Unfortunately not, and it has been a problem for a long time. A woman in the creative world is not so controversial anymore, but there are a lot of clichés and preconceptions that come with statements like “I am a female artist”. With the recent feminist waves, there has been this idea that women in the art industry are supposed to only speak of the Woman’s condition, but I don’t really feel like this is what feminism is about. I am sure that many women would have a lot things to say through art, but might be afraid of this unspoken rule and the position that comes along with it. It’s important to remember that feminism is about equality and freedom, and I think it would help everyone to break these stereotypes and finally consider that an artist can be male or female or somewhere in between, instead of having sections like “artist” and “woman-artist”.

Which women in the industry have inspired you/do you look up to and why?

I have always admired strong figures who are not afraid to speak for themselves and explore their creativeness, either to show problems in our society or just simply explore and share their inner world. That includes painters like Frida Kahlo, or the more traditional Artemisia Gentileschi and Berthe Morisot, who had a lot more trouble getting known for their work back then but still fought and continued to show that their art was every bit as interesting as the men’s.

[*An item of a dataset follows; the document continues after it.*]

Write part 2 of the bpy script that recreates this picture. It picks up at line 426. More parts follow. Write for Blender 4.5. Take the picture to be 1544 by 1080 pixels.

Do you think it’s important to have good female role-models in the creative industry?

It is very important to have female role models and people we can relate to in general for inspiration and self confidence. This is why the industry needs new faces, with new statements and new ideas, to create not just a Women’s category in art, but help break that gender barrier, elevate all the categories and broaden the spectrum.

@ phoebecowley

Who are you and what do you do?

I am Phoebe Cowley and I was born and raised in West London. I am a fashion and portrait photographer.

What do you use Daisie for?

I mainly use daisie to showcase photos/projects as well as seeing what other creatives in my industry are creating. I also love that I don’t have to worry about how many likes or follows I gain and that really takes the weight off posting.

How did you get into the industry?

I kind of fell into the industry and I’m still not really sure how I managed to get to where I am now, but when I was given a camera for my 16th birthday I didn’t look back. I managed to get some men from my local homeless shelter to pose for me and when I was eighteen I had my first exhibition. That’s when I realised I could possibly make a living from photography.

Do you think there’s enough female representation in the creative industry?

As a portrait photographer I hadn’t realised there was any prejudice because I was working alone, however, when I moved into fashion photography I have experienced a much more male environment. When you think that with only 24.6% of women in the creative industry you realise there is still so much more that could be done. Women could help women by employing them more often and giving them a chance when previously they may have gravitated towards successful men. It is about women being given the opportunity as it certainly not about them lacking talent!

Do you think it’s important to have good female role-models in the creative industry?

Massively so! I don’t personally have many close female photographers as role-models in my life, but I really wish I did. I think having women to look up to, that you respect who are in the same industry as you is such a powerful thing. Annie Leibovitz is the obvious one but why are there so few? Creative groups like daisie can be a great vehicle for change. Women and men alike need to help promote each other and then equality in the creative industry will flourish.